September 14, 2019

During Thursday's debate ABC News moderator Linsey Davis asked Andrew Yang one question that dropped the veil on his true motives for running for office. Forget UBI, Yang is Silicon Valley's school privatization missionary.

DAVIS: Here in Houston, the school district is facing yet another year of spending cuts. Like schools across the country, the system faces many challenges. One of them, thousands of students are leaving traditional public schools and going to charter schools.

You're the most vocal proponent on this stage for charter schools. You have said that Democrats who want to limit them are, quote, "just jumping into bed with teachers unions and doing kids a disservice." Why isn't taxpayer money better spent on fixing traditional public schools?

This is the first I've heard that Andrew Yang is a reformy school privatizer! All that blather about universal basic income is just smoke to cover the underlying motives and also the reason Silicon Valley loves him. And his answer to her question confirms it.

YANG: Let me be clear, I am pro-good school. I've got a kid, one of my little boys just started public school last week and I was not there because I was running for president.

(LAUGHTER)

So, we need to pay teachers more, because the data clearly shows that a good teacher is worth his or her weight in gold.

(APPLAUSE)

We need to lighten up the emphasis on standardized tests, which do not measure anything fundamental about our character or human worth.

(APPLAUSE)

But here's the big one. The data clearly shows that 65 to 70 percent of our students outcomes are determined outside of the school. We're talking about time spent at home with the parents, words read to them when they're young, stress levels in the house, income, type of neighborhood.

We're putting money into schools, and educators know this, we're saying you're 100 percent responsible for educating your kids but you can only control 30 percent. They all know this. The answer is to put money directly into the families and neighborhoods to give our kids a chance to learn and our teachers a chance to teach.

That last part, that's the key. Yeah, it sounds like "give them 1,000 bucks a month and they'll spend it in the neighborhood" but it's really a disguised call for funding charter schools, which is more clearly spelled out on his website, where he writes:

It’s been demonstrated that teacher quality is the key factor in student success, and paying teachers more is an effective way to get more talented people into the classroom. My friend, Zeke Vanderhoek, started a charter school that manages to pay teachers $125,000 a year on the budget of a normal school. Not surprisingly, his school has great teachers and outstanding outcomes. We should reduce layers of administration in schools and apply the money to pay teachers at higher levels, particularly those who have proven track records and results.

This is all a careful effort to break teachers' unions and hand off education to charter schools, which are generally afforded far more flexibility than the neighborhood school down the street, and do not welcome teachers' unions at all.

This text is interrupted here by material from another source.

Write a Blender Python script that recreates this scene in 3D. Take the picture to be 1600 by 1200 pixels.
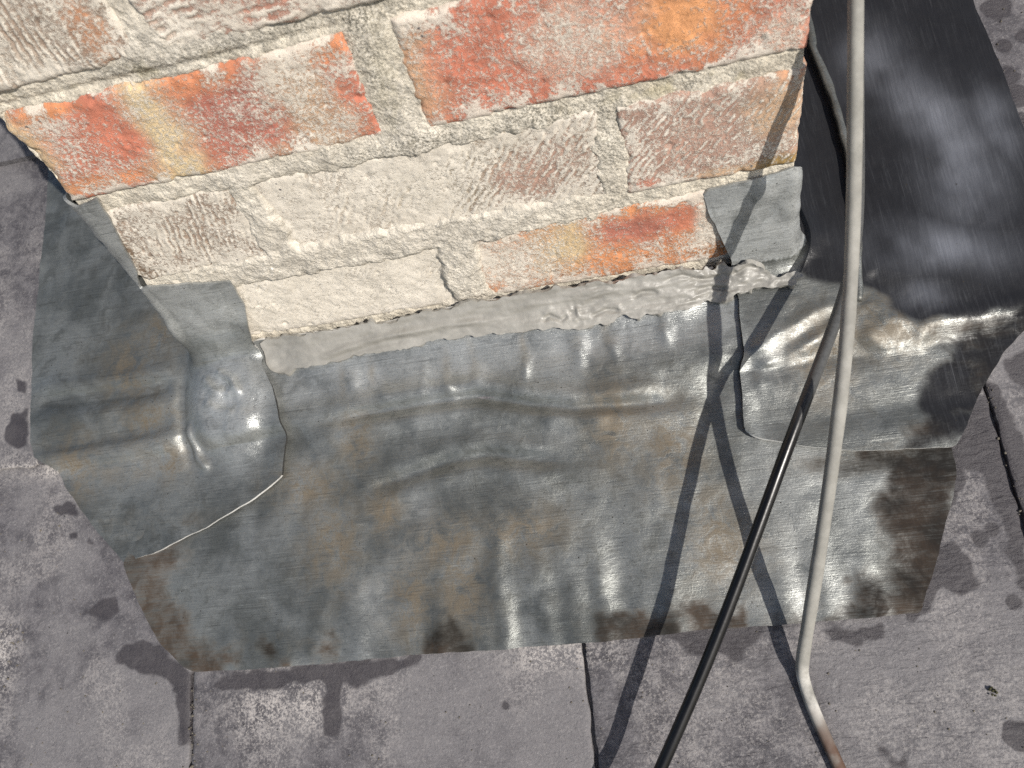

Zeke Vanderhoek runs The Equity Project, a charter school serving underserved minority students in New York. The teachers receive a salary of $125,000 per year with the ability to receive bonuses based on student performance.

From the website:

TEP has created a sustainable financial structure that supports its educational vision and its unique focus on teachers of exceptional quality. This begs the obvious question: How is TEP able to finance its teacher compensation program (teachers receive a $125K salary and are eligible to receive an annual bonus of $25K) while relying almost exclusively on the public funding it receives as a New York City Charter School?[i]

The core component that allows TEP to make a radical investment in teacher compensation is that, in doing so, TEP accrues significant cost savings that result from the tremendous quality and productivity of its teachers. Whereas a typical public school spends a significant percentage of its annual funding on line items such as instructional supervisors, extended-day activities, contracted services and the like, TEP avoids these costs because they are either unnecessary given the instructional quality of its teachers (e.g. deans of discipline) or already integrated into its teachers responsibilities (e.g. extended-day programs).

In other words, teachers are paid a lot because they also are expected to do the job of more than one person.

Maybe there's a better way. Maybe teachers could be paid a living wage and allowed to just teach? Maybe investments could be made in neighborhood schools regardless of what neighborhood they're in, and every child could attend school in their neighborhood.

Yang soft-pedals all of these ideas while giving the hard sell to UBI, the handout he wants consumers to finance with a value-added tax.

He has no chance to win the nomination but it's still worth knowing what his true motives are. He's a capitalist, looking for a profit center in education. If he breaks teachers' unions along the way, he's okay with that.

Democrats must fight for unions. Period. Full stop. Teachers, public employees, all of it.